If we’re serious about political categories, then the EDL did not evolve towards fascism. It started at a distance from the politics of Hitler or Mussolini (it did not put forwards Tommy Robinson as a leader capable of saving Britain, it never evolved a coherent fascist ideology, it expressed no loyalty to the interwar past) and never came closer to fascism. Neither have any of the other EDL-type parties in Germany (Pegida), Italy (the League) or Eastern Europe, which have also remained in a constant racist and Islamophobic state without going over to fascism.


The EDL did provide a milieu in which fascist groups and individuals could win new recruits, but that did not make the EDL or even the DFLA fascist (after all, Donald Trump has done much the same in the US: benefiting from fascist support without building a fascist party).


A far more likely next stage for the DFLA would be for it, or for one of the parties sheltering under it, to turn to electoralism.


We can see how that has happened – in the last two years – in Germany with the rise of a party (the AfD), which won 13% of the vote in elections in September 2017 with a base in exactly the same Eastern cities (Dresden and the surrounding area) where a street movement (Pegida) had recently enjoyed mass support.


If I am right about this risk, it is not exactly good news. There are still serious barriers to the rise of a properly fascist party in European popular memory. That’s why, with the exception of Greece, Slovakia and Hungary, there are no mass parties in Europe which combine street politics and far right electoralism. Everywhere else you look, it is one or the other, but not both. Where the far right turns hard towards fascism it affronts beliefs which are shared far wider than just the revolutionary left. Even in countries such as Slovakia where left-wing traditions were very weak, anti-fascism movements grew in response to Our Slovakia and stopped them.


As we have been reminded repeatedly over the last two years, the barriers towards a populist, racist, non-fascist demagoguery are much lower. Politics of that sort can win elections or can come close.
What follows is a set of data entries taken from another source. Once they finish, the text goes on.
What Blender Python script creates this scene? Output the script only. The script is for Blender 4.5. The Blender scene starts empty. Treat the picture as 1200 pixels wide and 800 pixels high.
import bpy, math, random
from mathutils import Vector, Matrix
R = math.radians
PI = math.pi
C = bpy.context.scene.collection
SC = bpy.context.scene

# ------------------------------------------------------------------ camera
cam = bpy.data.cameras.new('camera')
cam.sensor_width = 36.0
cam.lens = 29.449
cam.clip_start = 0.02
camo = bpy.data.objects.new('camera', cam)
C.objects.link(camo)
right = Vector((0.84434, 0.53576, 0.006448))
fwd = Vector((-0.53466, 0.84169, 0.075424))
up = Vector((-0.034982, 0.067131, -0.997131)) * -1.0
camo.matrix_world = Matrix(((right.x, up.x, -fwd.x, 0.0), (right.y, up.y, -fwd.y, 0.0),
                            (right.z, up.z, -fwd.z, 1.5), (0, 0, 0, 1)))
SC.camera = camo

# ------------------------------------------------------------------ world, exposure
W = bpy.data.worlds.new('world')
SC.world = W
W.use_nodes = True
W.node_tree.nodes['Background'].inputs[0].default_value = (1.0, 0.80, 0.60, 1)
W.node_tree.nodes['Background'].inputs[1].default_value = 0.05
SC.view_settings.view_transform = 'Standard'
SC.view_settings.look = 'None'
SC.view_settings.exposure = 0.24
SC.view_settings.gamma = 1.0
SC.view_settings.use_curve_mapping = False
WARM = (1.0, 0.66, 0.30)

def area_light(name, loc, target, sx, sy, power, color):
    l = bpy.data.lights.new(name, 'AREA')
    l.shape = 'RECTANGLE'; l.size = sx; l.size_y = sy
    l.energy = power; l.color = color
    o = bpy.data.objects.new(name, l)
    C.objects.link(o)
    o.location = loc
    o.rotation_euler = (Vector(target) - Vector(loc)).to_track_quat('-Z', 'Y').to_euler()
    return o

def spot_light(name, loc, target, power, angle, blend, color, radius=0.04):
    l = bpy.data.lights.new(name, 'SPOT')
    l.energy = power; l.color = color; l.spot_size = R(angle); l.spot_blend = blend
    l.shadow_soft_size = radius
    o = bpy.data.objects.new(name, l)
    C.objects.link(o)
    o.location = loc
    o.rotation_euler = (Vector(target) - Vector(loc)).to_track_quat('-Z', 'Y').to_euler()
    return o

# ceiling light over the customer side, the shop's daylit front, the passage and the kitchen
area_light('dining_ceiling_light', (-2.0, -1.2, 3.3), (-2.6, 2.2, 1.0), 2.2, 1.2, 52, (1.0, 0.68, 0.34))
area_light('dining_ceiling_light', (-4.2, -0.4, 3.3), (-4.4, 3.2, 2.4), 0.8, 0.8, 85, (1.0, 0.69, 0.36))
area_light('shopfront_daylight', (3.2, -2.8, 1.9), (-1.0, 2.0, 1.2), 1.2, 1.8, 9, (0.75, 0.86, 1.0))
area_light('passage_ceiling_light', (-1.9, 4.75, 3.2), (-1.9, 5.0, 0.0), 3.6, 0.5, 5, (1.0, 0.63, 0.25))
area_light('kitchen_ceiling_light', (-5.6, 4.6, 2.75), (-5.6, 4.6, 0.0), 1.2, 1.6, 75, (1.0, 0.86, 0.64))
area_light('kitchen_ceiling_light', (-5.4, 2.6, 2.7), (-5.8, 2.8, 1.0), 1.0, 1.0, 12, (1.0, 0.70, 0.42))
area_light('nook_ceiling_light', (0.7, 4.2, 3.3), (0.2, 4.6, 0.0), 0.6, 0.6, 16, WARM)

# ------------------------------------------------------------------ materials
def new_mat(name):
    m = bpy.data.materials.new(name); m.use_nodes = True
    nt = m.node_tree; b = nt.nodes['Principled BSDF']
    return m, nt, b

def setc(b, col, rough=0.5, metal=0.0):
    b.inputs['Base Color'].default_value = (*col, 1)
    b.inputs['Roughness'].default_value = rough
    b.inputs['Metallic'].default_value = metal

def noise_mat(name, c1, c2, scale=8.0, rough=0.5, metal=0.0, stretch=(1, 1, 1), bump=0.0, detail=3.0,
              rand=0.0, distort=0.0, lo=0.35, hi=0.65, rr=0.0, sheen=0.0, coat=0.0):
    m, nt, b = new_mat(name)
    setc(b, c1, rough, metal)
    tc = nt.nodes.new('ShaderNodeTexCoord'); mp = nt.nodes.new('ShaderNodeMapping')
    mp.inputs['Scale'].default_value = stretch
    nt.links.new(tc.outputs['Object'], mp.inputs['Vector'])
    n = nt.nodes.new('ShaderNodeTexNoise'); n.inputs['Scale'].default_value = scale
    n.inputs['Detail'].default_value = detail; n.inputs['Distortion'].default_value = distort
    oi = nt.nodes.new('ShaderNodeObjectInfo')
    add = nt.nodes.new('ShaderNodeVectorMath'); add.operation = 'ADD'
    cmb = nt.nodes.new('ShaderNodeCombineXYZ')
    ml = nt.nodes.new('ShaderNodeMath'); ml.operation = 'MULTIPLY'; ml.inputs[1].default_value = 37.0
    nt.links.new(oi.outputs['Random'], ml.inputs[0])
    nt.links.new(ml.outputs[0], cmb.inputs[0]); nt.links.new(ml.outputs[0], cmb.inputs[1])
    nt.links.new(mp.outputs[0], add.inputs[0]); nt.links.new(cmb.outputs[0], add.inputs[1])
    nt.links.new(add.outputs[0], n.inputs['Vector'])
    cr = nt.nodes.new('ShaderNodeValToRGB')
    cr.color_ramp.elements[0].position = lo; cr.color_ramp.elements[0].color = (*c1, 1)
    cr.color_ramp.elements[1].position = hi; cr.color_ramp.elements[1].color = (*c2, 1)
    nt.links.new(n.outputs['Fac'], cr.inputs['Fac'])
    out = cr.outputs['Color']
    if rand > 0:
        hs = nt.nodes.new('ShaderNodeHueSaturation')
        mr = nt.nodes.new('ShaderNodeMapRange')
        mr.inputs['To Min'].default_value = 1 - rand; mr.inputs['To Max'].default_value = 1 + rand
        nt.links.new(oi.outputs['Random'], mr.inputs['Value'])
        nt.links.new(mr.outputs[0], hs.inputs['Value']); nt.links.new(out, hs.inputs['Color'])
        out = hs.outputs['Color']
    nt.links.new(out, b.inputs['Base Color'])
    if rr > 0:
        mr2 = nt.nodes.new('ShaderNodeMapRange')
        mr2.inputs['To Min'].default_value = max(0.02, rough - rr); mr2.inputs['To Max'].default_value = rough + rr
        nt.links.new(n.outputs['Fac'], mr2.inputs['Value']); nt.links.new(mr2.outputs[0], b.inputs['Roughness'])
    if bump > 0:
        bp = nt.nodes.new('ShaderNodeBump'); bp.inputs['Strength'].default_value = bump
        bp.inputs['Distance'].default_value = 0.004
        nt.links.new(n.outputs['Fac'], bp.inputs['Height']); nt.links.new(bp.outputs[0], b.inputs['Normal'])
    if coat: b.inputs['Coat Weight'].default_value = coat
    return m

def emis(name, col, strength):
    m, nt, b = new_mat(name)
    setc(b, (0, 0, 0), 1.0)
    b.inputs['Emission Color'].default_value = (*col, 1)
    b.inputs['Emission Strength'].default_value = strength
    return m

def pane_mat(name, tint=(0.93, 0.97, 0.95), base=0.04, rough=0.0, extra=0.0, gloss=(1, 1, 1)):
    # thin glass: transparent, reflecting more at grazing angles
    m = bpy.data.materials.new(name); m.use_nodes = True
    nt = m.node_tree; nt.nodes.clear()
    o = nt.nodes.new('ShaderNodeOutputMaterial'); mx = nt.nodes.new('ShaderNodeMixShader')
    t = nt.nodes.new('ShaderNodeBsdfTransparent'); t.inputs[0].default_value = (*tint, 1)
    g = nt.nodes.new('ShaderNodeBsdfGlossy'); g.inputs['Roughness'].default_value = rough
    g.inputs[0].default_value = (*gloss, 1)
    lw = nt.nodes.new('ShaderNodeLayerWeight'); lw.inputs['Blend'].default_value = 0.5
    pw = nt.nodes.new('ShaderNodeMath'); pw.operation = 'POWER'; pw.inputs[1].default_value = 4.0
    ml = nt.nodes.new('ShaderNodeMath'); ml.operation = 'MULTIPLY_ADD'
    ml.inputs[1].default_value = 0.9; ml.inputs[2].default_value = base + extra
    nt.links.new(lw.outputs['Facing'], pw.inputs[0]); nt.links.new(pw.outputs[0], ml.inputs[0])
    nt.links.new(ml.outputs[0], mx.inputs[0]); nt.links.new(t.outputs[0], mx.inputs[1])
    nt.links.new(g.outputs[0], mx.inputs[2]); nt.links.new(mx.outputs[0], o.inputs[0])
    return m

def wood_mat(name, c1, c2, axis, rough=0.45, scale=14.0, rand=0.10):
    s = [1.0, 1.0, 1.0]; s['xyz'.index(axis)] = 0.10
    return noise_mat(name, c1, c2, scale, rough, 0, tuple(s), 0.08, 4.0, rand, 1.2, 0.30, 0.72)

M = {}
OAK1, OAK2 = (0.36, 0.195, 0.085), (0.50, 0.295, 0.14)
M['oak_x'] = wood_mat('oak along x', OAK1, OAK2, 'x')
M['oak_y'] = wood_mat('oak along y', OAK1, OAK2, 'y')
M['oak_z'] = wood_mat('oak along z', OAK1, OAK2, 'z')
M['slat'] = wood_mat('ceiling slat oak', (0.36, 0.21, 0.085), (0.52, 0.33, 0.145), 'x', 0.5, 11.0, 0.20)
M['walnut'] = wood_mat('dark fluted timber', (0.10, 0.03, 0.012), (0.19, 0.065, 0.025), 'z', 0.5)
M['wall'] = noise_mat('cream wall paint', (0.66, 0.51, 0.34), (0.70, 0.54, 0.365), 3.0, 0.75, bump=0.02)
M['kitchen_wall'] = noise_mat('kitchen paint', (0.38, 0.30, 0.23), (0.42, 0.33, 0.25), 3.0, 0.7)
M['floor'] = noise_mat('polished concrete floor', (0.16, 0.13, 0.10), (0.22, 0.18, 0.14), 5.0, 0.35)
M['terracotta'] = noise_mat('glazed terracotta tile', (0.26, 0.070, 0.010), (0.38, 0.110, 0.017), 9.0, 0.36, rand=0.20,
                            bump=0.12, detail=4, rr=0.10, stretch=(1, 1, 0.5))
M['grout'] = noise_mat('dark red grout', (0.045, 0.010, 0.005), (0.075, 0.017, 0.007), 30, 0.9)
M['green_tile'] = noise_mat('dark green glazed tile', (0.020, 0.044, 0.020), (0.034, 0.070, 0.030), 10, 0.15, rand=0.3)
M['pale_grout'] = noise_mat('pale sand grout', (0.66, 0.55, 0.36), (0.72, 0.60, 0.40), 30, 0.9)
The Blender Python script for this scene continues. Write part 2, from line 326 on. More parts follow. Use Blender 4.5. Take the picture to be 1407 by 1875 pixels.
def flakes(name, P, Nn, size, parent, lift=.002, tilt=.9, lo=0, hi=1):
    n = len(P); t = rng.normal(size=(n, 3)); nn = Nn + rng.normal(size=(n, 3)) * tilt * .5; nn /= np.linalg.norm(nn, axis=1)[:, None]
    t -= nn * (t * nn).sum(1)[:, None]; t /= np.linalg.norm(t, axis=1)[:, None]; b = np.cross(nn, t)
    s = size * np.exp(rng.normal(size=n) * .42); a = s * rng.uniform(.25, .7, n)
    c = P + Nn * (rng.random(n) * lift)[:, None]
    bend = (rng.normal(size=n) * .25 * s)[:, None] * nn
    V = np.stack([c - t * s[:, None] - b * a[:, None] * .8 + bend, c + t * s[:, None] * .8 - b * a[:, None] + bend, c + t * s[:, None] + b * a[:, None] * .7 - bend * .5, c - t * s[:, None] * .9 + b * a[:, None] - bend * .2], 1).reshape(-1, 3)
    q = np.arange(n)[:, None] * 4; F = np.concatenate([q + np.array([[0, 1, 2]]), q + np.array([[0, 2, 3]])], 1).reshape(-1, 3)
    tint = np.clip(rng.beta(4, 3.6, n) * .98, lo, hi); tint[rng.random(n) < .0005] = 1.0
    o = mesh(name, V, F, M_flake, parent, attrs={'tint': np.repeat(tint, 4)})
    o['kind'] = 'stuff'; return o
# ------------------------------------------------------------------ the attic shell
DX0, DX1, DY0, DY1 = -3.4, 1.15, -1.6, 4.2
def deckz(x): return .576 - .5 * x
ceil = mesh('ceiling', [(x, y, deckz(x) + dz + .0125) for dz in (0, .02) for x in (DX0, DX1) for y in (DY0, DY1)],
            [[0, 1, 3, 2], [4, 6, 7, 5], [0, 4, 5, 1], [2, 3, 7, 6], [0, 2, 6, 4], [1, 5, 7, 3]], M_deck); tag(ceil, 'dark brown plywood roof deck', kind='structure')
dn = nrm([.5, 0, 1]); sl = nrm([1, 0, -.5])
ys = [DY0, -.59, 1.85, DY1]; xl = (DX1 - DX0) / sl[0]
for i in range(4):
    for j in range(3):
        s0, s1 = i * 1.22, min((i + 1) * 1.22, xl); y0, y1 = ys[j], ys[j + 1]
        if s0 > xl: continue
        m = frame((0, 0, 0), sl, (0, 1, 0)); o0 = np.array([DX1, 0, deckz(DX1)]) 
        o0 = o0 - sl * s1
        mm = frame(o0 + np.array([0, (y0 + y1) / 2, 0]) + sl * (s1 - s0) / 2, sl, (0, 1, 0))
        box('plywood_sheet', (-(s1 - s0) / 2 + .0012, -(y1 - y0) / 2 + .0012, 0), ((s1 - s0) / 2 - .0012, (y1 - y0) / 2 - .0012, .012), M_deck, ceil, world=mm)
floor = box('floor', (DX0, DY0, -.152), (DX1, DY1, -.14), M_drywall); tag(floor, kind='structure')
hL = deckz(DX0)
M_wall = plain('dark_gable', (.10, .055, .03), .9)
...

From that perspective, the parts of the DFLA which require the most careful opposition aren’t necessarily the central London street rallies, but events such as its Birmingham mobilisation, for which the FLA and the DFLA reinvented themselves as the allies of a local political issue (the lack of prosecution for the Birmingham pub bombers), and tried to create the sort of local right-wing culture which could justify standing in future elections. That’s the next step which worries me the most.


What should the left be doing in response to this new threat? Part of the reason the DFLA has been able to turn out numbers on this scale is that almost the whole far right has been willing to mobilise behind a single banner and no doubt in future weeks, a call will go out that the left needs to do the same. Plainly, some of where the DFLA comes from is the threat of a Corbyn government. A different approach, more concerned with unity, could potentially appeal to the JC4PM generation. If we could open up the closed-seeming ranks of anti-fascism to new generations that would be more than welcome.


But if I am right about the direction that the DFLA is heading then what is needed is not just a practice of mobilising from one demo to the next. We also need to create local cultures of anti-fascism. No-one from DFLA would think about setting up a chapter for Celtic fans, or for Liverpool fans (who spent yesterday singing the Mo Salah song even in defeat to Chelsea), or in Brighton with its strong AFN group, or in Kent where several years of localised anti-fascist campaigns have made life unbearable for UKIP. We need similar cultures of anti-fascism in every city.